::: RECORDED INFORMATION :::

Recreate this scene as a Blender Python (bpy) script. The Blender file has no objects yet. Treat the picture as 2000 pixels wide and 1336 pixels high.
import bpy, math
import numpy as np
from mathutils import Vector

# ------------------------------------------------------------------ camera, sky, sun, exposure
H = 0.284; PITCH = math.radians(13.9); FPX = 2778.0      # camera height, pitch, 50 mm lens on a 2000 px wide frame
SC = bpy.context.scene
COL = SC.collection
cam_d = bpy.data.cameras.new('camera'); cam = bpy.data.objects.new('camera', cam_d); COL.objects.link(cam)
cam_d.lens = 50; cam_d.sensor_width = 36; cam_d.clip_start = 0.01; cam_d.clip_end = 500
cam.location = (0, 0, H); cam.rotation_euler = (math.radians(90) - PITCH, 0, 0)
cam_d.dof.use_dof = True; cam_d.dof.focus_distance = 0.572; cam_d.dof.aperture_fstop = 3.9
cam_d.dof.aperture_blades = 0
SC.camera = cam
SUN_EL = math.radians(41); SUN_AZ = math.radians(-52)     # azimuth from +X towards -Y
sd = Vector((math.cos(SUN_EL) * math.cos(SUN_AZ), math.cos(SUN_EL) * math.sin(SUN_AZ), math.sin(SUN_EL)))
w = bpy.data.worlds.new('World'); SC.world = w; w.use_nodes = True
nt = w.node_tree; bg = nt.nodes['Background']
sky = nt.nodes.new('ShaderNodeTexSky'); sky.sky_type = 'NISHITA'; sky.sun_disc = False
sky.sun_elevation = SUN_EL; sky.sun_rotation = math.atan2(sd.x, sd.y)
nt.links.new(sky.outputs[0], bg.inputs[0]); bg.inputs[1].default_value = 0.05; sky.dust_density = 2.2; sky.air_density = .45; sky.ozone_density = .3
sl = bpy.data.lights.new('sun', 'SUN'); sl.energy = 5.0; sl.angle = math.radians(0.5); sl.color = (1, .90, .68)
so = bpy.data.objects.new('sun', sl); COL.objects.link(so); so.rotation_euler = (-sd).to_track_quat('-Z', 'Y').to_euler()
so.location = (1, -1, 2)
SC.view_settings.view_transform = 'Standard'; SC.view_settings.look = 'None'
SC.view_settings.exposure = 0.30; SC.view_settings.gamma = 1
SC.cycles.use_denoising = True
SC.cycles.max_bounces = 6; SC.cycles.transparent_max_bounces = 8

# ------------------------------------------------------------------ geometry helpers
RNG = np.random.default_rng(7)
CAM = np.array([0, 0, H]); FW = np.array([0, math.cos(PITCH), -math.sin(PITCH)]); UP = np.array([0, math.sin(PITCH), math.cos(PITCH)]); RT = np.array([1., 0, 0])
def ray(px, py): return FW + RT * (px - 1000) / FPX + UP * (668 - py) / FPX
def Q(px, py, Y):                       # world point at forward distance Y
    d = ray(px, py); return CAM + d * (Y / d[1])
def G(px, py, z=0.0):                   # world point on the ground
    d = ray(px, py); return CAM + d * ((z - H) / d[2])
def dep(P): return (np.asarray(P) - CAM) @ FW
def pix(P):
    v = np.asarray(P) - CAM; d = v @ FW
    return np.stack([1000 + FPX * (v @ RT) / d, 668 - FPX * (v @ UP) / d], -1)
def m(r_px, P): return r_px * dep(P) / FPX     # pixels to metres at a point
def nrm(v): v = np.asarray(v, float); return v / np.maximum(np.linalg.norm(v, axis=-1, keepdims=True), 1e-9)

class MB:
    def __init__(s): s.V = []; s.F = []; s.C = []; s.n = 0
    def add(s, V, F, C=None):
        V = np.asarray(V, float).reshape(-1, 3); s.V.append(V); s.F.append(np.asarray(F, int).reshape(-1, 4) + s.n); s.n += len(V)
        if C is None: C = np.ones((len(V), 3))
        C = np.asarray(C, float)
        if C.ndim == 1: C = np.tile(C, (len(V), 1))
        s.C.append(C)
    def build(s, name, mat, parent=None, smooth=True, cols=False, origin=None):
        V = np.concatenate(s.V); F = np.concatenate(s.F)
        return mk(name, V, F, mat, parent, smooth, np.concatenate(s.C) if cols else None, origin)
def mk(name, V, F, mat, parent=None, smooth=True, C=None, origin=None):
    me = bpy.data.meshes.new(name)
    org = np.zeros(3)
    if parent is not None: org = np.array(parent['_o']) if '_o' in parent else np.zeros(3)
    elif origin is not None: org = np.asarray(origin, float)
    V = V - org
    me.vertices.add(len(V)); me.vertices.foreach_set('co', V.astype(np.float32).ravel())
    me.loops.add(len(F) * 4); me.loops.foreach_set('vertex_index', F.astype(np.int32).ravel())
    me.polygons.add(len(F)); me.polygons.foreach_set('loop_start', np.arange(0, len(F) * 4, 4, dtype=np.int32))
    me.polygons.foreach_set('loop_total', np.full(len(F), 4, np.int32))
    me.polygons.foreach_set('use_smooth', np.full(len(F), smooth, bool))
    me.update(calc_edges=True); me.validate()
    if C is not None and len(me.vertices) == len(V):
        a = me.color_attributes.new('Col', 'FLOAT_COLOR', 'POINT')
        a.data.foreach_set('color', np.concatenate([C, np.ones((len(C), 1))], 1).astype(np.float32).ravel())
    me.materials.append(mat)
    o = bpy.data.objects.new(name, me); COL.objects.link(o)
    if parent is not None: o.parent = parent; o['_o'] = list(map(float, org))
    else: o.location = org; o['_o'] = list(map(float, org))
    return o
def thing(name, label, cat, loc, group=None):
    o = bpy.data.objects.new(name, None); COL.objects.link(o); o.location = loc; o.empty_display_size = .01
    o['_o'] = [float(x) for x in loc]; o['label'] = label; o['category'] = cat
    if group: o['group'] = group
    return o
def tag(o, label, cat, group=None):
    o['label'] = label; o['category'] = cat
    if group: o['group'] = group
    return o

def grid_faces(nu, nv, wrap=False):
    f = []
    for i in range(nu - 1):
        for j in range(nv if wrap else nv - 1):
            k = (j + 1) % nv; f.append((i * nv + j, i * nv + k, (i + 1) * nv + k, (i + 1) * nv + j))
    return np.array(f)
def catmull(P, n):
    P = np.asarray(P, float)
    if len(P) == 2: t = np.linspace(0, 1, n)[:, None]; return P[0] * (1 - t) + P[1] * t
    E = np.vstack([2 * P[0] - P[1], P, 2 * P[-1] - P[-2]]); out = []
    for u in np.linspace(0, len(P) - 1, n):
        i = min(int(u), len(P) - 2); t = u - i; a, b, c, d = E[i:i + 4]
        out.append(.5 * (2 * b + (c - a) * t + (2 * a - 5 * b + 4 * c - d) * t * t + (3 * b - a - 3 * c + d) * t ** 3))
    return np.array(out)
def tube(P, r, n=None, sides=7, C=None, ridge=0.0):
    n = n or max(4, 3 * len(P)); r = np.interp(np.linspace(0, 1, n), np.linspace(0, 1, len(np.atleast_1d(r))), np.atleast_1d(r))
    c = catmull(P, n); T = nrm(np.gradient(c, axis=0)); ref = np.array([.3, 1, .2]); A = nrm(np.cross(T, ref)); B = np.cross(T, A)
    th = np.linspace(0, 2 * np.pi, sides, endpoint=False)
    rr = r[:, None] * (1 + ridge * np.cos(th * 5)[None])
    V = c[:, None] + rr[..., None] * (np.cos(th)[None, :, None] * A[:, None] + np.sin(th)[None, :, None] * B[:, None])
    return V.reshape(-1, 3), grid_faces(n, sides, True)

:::

- _GIVEN INSTRUCTION_: Retype the listing above in full, with no alterations.

- _RESULT OF THIS EXERCISE_:
Recreate this scene as a Blender Python (bpy) script. The Blender file has no objects yet. Treat the picture as 2000 pixels wide and 1336 pixels high.
import bpy, math
import numpy as np
from mathutils import Vector

# ------------------------------------------------------------------ camera, sky, sun, exposure
H = 0.284; PITCH = math.radians(13.9); FPX = 2778.0      # camera height, pitch, 50 mm lens on a 2000 px wide frame
SC = bpy.context.scene
COL = SC.collection
cam_d = bpy.data.cameras.new('camera'); cam = bpy.data.objects.new('camera', cam_d); COL.objects.link(cam)
cam_d.lens = 50; cam_d.sensor_width = 36; cam_d.clip_start = 0.01; cam_d.clip_end = 500
cam.location = (0, 0, H); cam.rotation_euler = (math.radians(90) - PITCH, 0, 0)
cam_d.dof.use_dof = True; cam_d.dof.focus_distance = 0.572; cam_d.dof.aperture_fstop = 3.9
cam_d.dof.aperture_blades = 0
SC.camera = cam
SUN_EL = math.radians(41); SUN_AZ = math.radians(-52)     # azimuth from +X towards -Y
sd = Vector((math.cos(SUN_EL) * math.cos(SUN_AZ), math.cos(SUN_EL) * math.sin(SUN_AZ), math.sin(SUN_EL)))
w = bpy.data.worlds.new('World'); SC.world = w; w.use_nodes = True
nt = w.node_tree; bg = nt.nodes['Background']
sky = nt.nodes.new('ShaderNodeTexSky'); sky.sky_type = 'NISHITA'; sky.sun_disc = False
sky.sun_elevation = SUN_EL; sky.sun_rotation = math.atan2(sd.x, sd.y)
nt.links.new(sky.outputs[0], bg.inputs[0]); bg.inputs[1].default_value = 0.05; sky.dust_density = 2.2; sky.air_density = .45; sky.ozone_density = .3
sl = bpy.data.lights.new('sun', 'SUN'); sl.energy = 5.0; sl.angle = math.radians(0.5); sl.color = (1, .90, .68)
so = bpy.data.objects.new('sun', sl); COL.objects.link(so); so.rotation_euler = (-sd).to_track_quat('-Z', 'Y').to_euler()
so.location = (1, -1, 2)
SC.view_settings.view_transform = 'Standard'; SC.view_settings.look = 'None'
SC.view_settings.exposure = 0.30; SC.view_settings.gamma = 1
SC.cycles.use_denoising = True
SC.cycles.max_bounces = 6; SC.cycles.transparent_max_bounces = 8

# ------------------------------------------------------------------ geometry helpers
RNG = np.random.default_rng(7)
CAM = np.array([0, 0, H]); FW = np.array([0, math.cos(PITCH), -math.sin(PITCH)]); UP = np.array([0, math.sin(PITCH), math.cos(PITCH)]); RT = np.array([1., 0, 0])
def ray(px, py): return FW + RT * (px - 1000) / FPX + UP * (668 - py) / FPX
def Q(px, py, Y):                       # world point at forward distance Y
    d = ray(px, py); return CAM + d * (Y / d[1])
def G(px, py, z=0.0):                   # world point on the ground
    d = ray(px, py); return CAM + d * ((z - H) / d[2])
def dep(P): return (np.asarray(P) - CAM) @ FW
def pix(P):
    v = np.asarray(P) - CAM; d = v @ FW
    return np.stack([1000 + FPX * (v @ RT) / d, 668 - FPX * (v @ UP) / d], -1)
def m(r_px, P): return r_px * dep(P) / FPX     # pixels to metres at a point
def nrm(v): v = np.asarray(v, float); return v / np.maximum(np.linalg.norm(v, axis=-1, keepdims=True), 1e-9)

class MB:
    def __init__(s): s.V = []; s.F = []; s.C = []; s.n = 0
    def add(s, V, F, C=None):
        V = np.asarray(V, float).reshape(-1, 3); s.V.append(V); s.F.append(np.asarray(F, int).reshape(-1, 4) + s.n); s.n += len(V)
        if C is None: C = np.ones((len(V), 3))
        C = np.asarray(C, float)
        if C.ndim == 1: C = np.tile(C, (len(V), 1))
        s.C.append(C)
    def build(s, name, mat, parent=None, smooth=True, cols=False, origin=None):
        V = np.concatenate(s.V); F = np.concatenate(s.F)
        return mk(name, V, F, mat, parent, smooth, np.concatenate(s.C) if cols else None, origin)
def mk(name, V, F, mat, parent=None, smooth=True, C=None, origin=None):
    me = bpy.data.meshes.new(name)
    org = np.zeros(3)
    if parent is not None: org = np.array(parent['_o']) if '_o' in parent else np.zeros(3)
    elif origin is not None: org = np.asarray(origin, float)
    V = V - org
    me.vertices.add(len(V)); me.vertices.foreach_set('co', V.astype(np.float32).ravel())
    me.loops.add(len(F) * 4); me.loops.foreach_set('vertex_index', F.astype(np.int32).ravel())
    me.polygons.add(len(F)); me.polygons.foreach_set('loop_start', np.arange(0, len(F) * 4, 4, dtype=np.int32))
    me.polygons.foreach_set('loop_total', np.full(len(F), 4, np.int32))
    me.polygons.foreach_set('use_smooth', np.full(len(F), smooth, bool))
    me.update(calc_edges=True); me.validate()
    if C is not None and len(me.vertices) == len(V):
        a = me.color_attributes.new('Col', 'FLOAT_COLOR', 'POINT')
        a.data.foreach_set('color', np.concatenate([C, np.ones((len(C), 1))], 1).astype(np.float32).ravel())
    me.materials.append(mat)
    o = bpy.data.objects.new(name, me); COL.objects.link(o)
    if parent is not None: o.parent = parent; o['_o'] = list(map(float, org))
    else: o.location = org; o['_o'] = list(map(float, org))
    return o
def thing(name, label, cat, loc, group=None):
    o = bpy.data.objects.new(name, None); COL.objects.link(o); o.location = loc; o.empty_display_size = .01
    o['_o'] = [float(x) for x in loc]; o['label'] = label; o['category'] = cat
    if group: o['group'] = group
    return o
def tag(o, label, cat, group=None):
    o['label'] = label; o['category'] = cat
    if group: o['group'] = group
    return o

def grid_faces(nu, nv, wrap=False):
    f = []
    for i in range(nu - 1):
        for j in range(nv if wrap else nv - 1):
            k = (j + 1) % nv; f.append((i * nv + j, i * nv + k, (i + 1) * nv + k, (i + 1) * nv + j))
    return np.array(f)
def catmull(P, n):
    P = np.asarray(P, float)
    if len(P) == 2: t = np.linspace(0, 1, n)[:, None]; return P[0] * (1 - t) + P[1] * t
    E = np.vstack([2 * P[0] - P[1], P, 2 * P[-1] - P[-2]]); out = []
    for u in np.linspace(0, len(P) - 1, n):
        i = min(int(u), len(P) - 2); t = u - i; a, b, c, d = E[i:i + 4]
        out.append(.5 * (2 * b + (c - a) * t + (2 * a - 5 * b + 4 * c - d) * t * t + (3 * b - a - 3 * c + d) * t ** 3))
    return np.array(out)
def tube(P, r, n=None, sides=7, C=None, ridge=0.0):
    n = n or max(4, 3 * len(P)); r = np.interp(np.linspace(0, 1, n), np.linspace(0, 1, len(np.atleast_1d(r))), np.atleast_1d(r))
    c = catmull(P, n); T = nrm(np.gradient(c, axis=0)); ref = np.array([.3, 1, .2]); A = nrm(np.cross(T, ref)); B = np.cross(T, A)
    th = np.linspace(0, 2 * np.pi, sides, endpoint=False)
    rr = r[:, None] * (1 + ridge * np.cos(th * 5)[None])
    V = c[:, None] + rr[..., None] * (np.cos(th)[None, :, None] * A[:, None] + np.sin(th)[None, :, None] * B[:, None])
    return V.reshape(-1, 3), grid_faces(n, sides, True)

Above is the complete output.